Diese Erinnerungen sind natürlich noch präsent und können sich auch extrem auf die Leistungsfähigkeit auswirken. Hier ist es die Aufgabe von Philipp Laux, der den VfB ja sportpsychologisch betreut, Maßnahmen zu ergreifen, damit die Spieler frei und hoch motiviert ins Spiel gehen können und nicht den Rucksack aus der Vorsaison mit sich rumschleppen.

 Und was trauen Sie dem VfB Stuttgart in dieser Saison zu?

Der Verein befindet sich in einer schwierigen und entscheidenden Phase, weil jetzt gerade die Weichen für die Spielzeit gestellt werden.
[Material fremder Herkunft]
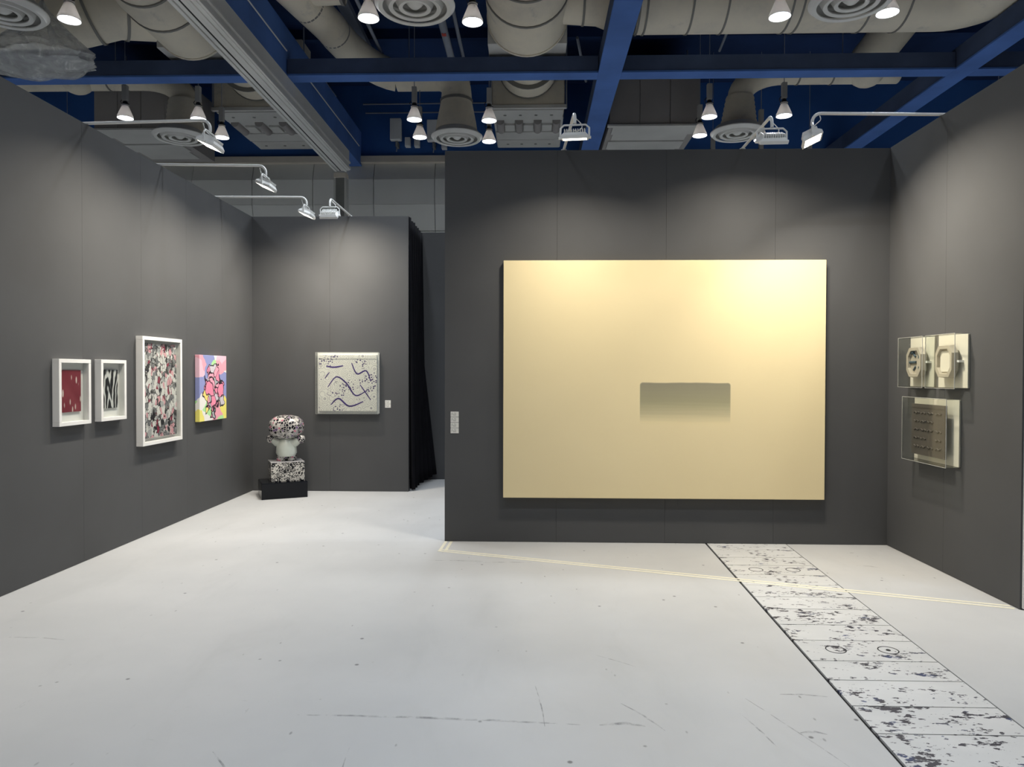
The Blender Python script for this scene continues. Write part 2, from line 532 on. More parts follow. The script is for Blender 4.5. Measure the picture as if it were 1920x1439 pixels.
# ------------------------------------------------------------ setting: booth walls with metre-wide panels
def wall(name, axis, at, face, a0, a1, seams, h=H, th=0.09):
    """wall along 'x' or 'y'; its visible face lies at `at`, looking towards sign `face`"""
    P = 0.010
    bm = bmesh.new()
    s = -face
    def bx2(bm, u0, u1, z0, z1, d0, d1):
        d0, d1 = sorted((at + s * d0, at + s * d1))
        if axis == 'x':
            box(bm, (u0, d0, z0), (u1, d1, z1))
        else:
            box(bm, (d0, u0, z0), (d1, u1, z1))
    bx2(bm, a0, a1, 0.0, h - 0.004, P, th)
    w_ = obj(name, bm, 'wallcore', kind='structure')
    ed = [a0] + list(seams) + [a1]
    for u0, u1 in zip(ed, ed[1:]):
        bm = bmesh.new()
        bx2(bm, u0 + 0.0006, u1 - 0.0006, 0.002, h, 0.0, P + 0.001)
        obj('panel', bm, 'wall', w_, bevel=0.0008)
    return w_
wall_left = wall('wall_left', 'y', XL, 1, 1.20, YR + 0.09, [1.57, 2.58, 3.60, 4.64, 5.695, 6.565, 7.44, 8.30])
wall_rear = wall('wall_rear', 'x', YR, -1, XL, -1.615, [-2.635])
wall_back = wall('wall_back', 'x', YB, -1, -0.80, XR + 0.09, [0.225, 1.212, 2.191], h=3.575)
wall_right = wall('wall_right', 'y', XR, -1, 4.75, YB, [5.63])
wall_passage = wall('wall_passage', 'x', 10.30, -1, -2.6, 2.2, [-1.62, -0.62, 0.38, 1.38])
bxo('end_trim', (-1.618, YR - 0.004, 0.0), (-1.605, YR + 0.09, H), 'wall', wall_rear, bevel=0.002)
bxo('end_cap', (XR + 0.012, 4.735, 0.01), (XR + 0.14, 4.75, H - 0.2), 'white', wall_right)
# white joint strip showing low on the right wall behind the acrylic boxes
# neighbouring booth backs, out of view, close the hall off
wall_left2 = bxo('wall_outer_left', (-14.0, -12, 0), (-13.8, 15, 7.6), 'panel', kind='structure')
bxo('wall_outer_right', (15.8, -12, 0), (16.0, 15, 7.6), 'panel', kind='structure')
bxo('wall_outer_front', (-14, -12.0, 0), (16, -11.8, 7.6), 'panel', kind='structure')

# ------------------------------------------------------------ setting: hall end wall
bm = bmesh.new()
box(bm, (-14, 15.0, 6.11), (16, 15.2, 7.6))
wall_end = obj('wall_end', bm, 'navy', kind='structure')
bxo('lower_wall', (-14, 15.08, 0.0), (16, 15.2, 6.0), 'column', wall_end)
bxo('fascia', (-14, 14.93, 5.972), (16, 15.06, 6.11), 'fascia', wall_end, bevel=0.004)
for i in range(9):
    x0 = -9.79 + i * 1.29
    for (z0, y0, z1, y1) in ((5.975, 15.05, 5.62, 14.93), (5.615, 14.93, 5.09, 14.93), (5.085, 14.93, 4.55, 15.04), (4.54, 15.03, 4.0, 15.03)):
        bm = bmesh.new()
        prism(bm, [(y0, z0), (y1, z1), (y1 + 0.03, z1), (y0 + 0.03, z0)], 'x', x0 + 0.006, x0 + 1.284)
        obj('wall_panel', bm, 'panel', wall_end)
bm = bmesh.new()
box(bm, (-14, -12, 7.6), (16, 15.2, 7.8))
ceiling = obj('ceiling', bm, 'slab', kind='structure')
for y in (-8, -5, -2, 1, 4, 7.2, 9.0, 11.2, 12.6, 13.8):
    bxo('joist', (-14, y - 0.06, 7.42), (16, y + 0.06, 7.6), 'slab', ceiling)

# ------------------------------------------------------------ blue steel beams
def ybeam(x0, x1, z0, z1, label, y0=-11.8, y1=15.0, web='beamweb'):
    o = thing('steel_beam', label, 'beam', ((x0 + x1) / 2, 0, z0))
    xm = (x0 + x1) / 2; hw = (x1 - x0) / 2
    bxo('bottom_flange', (-hw, y0, 0), (hw, y1, 0.03), 'beam', o, bevel=0.004)
    bxo('web', (-hw + 0.012, y0, 0.03), (hw - 0.012, y1, z1 - z0), web, o)
    return o
BEAML = ybeam(-3.93, -3.60, 5.905, 6.62, 'deep blue steel girder above the grey track rail', web='beam')
BEAMC = ybeam(0.948, 1.285, 5.90, 6.21, 'blue steel beam running away over the cream canvas')
BEAMR = ybeam(6.035, 6.34, 5.90, 6.21, 'blue steel beam above the right-hand booth wall')
tubo('conduit', [(0.18, -2, 0.335), (0.18, 10.35, 0.335)], 0.010, 'whitemetal', BEAML, 6)
tubo('conduit', [(0.18, 10.75, 0.335), (0.18, 14.7, 0.335)], 0.010, 'whitemetal', BEAML, 6)
for x0, x1, lab in ((-9.5, -3.93, 'blue cross beam behind the wrapped duct at upper left'),
                    (-3.60, 0.948, 'blue cross beam between the track rail and middle beam'),
                    (1.285, 6.035, 'blue cross beam under the long horizontal beige duct'),
                    (6.34, 10.0, 'short end of blue cross beam above the right wall')):
    o = thing('cross_beam', lab, 'beam', (x0, 10.40, 5.90))
    bxo('bottom_flange', (0, 0, 0), (x1 - x0, 0.25, 0.03), 'beam', o, bevel=0.004)
    bxo('web', (0, 0.01, 0.03), (x1 - x0, 0.24, 0.25), 'beamweb', o)

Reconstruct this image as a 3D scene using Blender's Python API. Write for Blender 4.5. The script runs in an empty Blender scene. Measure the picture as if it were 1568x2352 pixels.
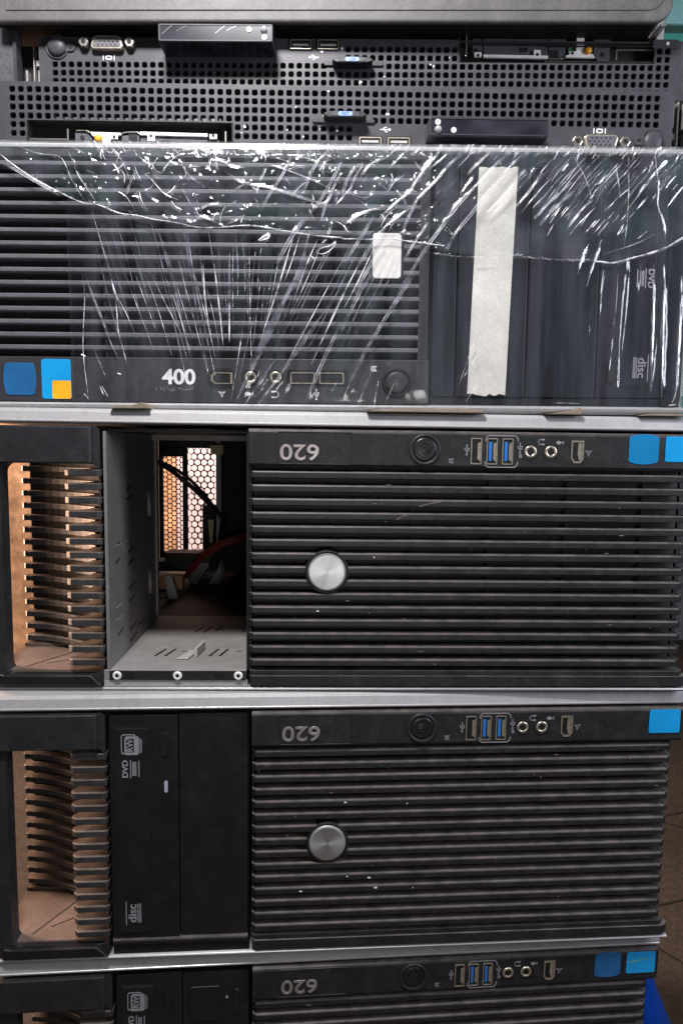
import bpy, bmesh, math, random
import numpy as np
from mathutils import Matrix, Vector, noise

# ---------------------------------------------------------------- camera, world, lamps, exposure
S = 0.00027            # one drawing unit in metres; machine-local axes: u right, v down, w into the depth
scene = bpy.context.scene
PITCH, ROLL = math.radians(6.0084), math.radians(0.987)


def world_pt(x, y, z):
    """drawing world (x right, y down, z forward) -> Blender metres"""
    return Vector((x * S, z * S, -y * S))


def set_camera():
    cp, sp, cr, sr = math.cos(PITCH), math.sin(PITCH), math.cos(ROLL), math.sin(ROLL)
    rz = Matrix(((cr, -sr, 0), (sr, cr, 0), (0, 0, 1)))
    rx = Matrix(((1, 0, 0), (0, cp, -sp), (0, sp, cp)))
    m = (rz @ rx).transposed()
    r, d, fw = (Vector((m[0][i], m[2][i], -m[1][i])) for i in range(3))
    cam = bpy.data.objects.new("camera", bpy.data.cameras.new("camera"))
    scene.collection.objects.link(cam)
    cam.matrix_world = Matrix(((r.x, -d.x, -fw.x, 0), (r.y, -d.y, -fw.y, 0), (r.z, -d.z, -fw.z, 0), (0, 0, 0, 1)))
    cam.data.sensor_fit = 'VERTICAL'
    cam.data.sensor_height = 36
    cam.data.lens = 36 * 1570.39 / 2352
    cam.data.clip_start = 0.01
    cam.data.clip_end = 50
    scene.camera = cam


set_camera()
w_ = bpy.data.worlds.new("World")
scene.world = w_
w_.use_nodes = True
w_.node_tree.nodes['Background'].inputs[0].default_value = (0.72, 0.76, 0.9, 1)
w_.node_tree.nodes['Background'].inputs[1].default_value = 0.06


def area(name, pos, target, size, power, col, size_y=None):
    l = bpy.data.lights.new(name, 'AREA')
    l.energy = power
    l.color = col
    l.size = size * S
    if size_y:
        l.shape = 'RECTANGLE'
        l.size_y = size_y * S
    o = bpy.data.objects.new(name, l)
    scene.collection.objects.link(o)
    o.location = world_pt(*pos)
    o.rotation_euler = (world_pt(*target) - world_pt(*pos)).to_track_quat('-Z', 'Y').to_euler()
    return o


area("ceiling_lamp", (-420, -1900, 560), (-100, -300, 1650), 420, 6.2, (1, .96, .97), 260)
area("room_window_light", (2500, -700, 500), (300, 200, 1600), 600, 3.4, (.84, .88, 1.0), 1500)
area("room_fill", (150, 380, -700), (-200, 500, 1600), 420, .5, (1, .95, .92))  # added fill light that brightens the open bay, not a lamp of the room
area("warm_lamp_behind", (-2300, 150, 2150), (-700, 500, 1720), 500, 2.6, (1, .62, .42), 1600)
bpy.data.lights['warm_lamp_behind'].spread = math.radians(85)
area("wall_lamp", (-900, -1500, 3700), (-1300, 300, 5200), 500, 15.0, (1, .84, .82), 500)

scene.view_settings.view_transform = 'Standard'
scene.view_settings.look = 'None'
scene.view_settings.exposure = 0
scene.view_settings.gamma = 1
scene.view_settings.use_curve_mapping = False
scene.render.engine = 'CYCLES'
scene.cycles.max_bounces = 10
scene.cycles.transparent_max_bounces = 40
scene.cycles.use_denoising = True
scene.cycles.sample_clamp_indirect = 6
random.seed(7)

# ---------------------------------------------------------------- materials
MATS = {}


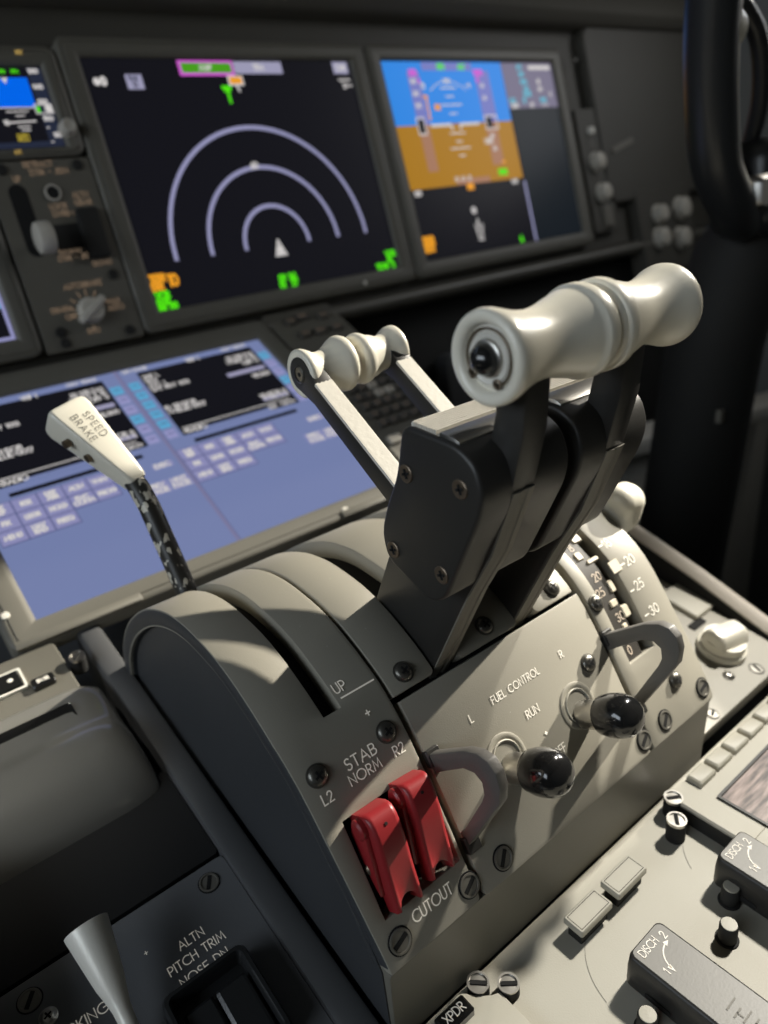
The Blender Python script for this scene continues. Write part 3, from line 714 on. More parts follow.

Wenn der VfB nicht in die falsche Richtung abbiegt, traue ich der Mannschaft durchaus einen Platz im gesicherten Mittelfeld zu. Dazu müssen aber alle geschlossen auftreten. Vor allem darf es jetzt nicht zu Differenzen zwischen Sportdirektor Robin Dutt und Trainer Alexander Zorniger kommen. Sie müssen weiterhin mit einer Stimme auf­treten, um eine gewisse Stabilität und Ruhe im Umfeld zu gewährleisten.

 

Zur Person:

Mirko Irion (42) ist Mental­trainer und betreibt eine Agentur in Wüstenrot bei Heilbronn. Zu seinen Kunden gehören Führungskräfte aus der Wirtschaft und Leistungssportler wie Ex-Fußball-Nationalspieler Timo Hildebrand, die ehemalige Biathlon-Weltmeisterin Simone Hauswald und Rennfahrer Patrick Eise­mann. 2011 ist er als Coach des Jahres ausgezeichnet worden.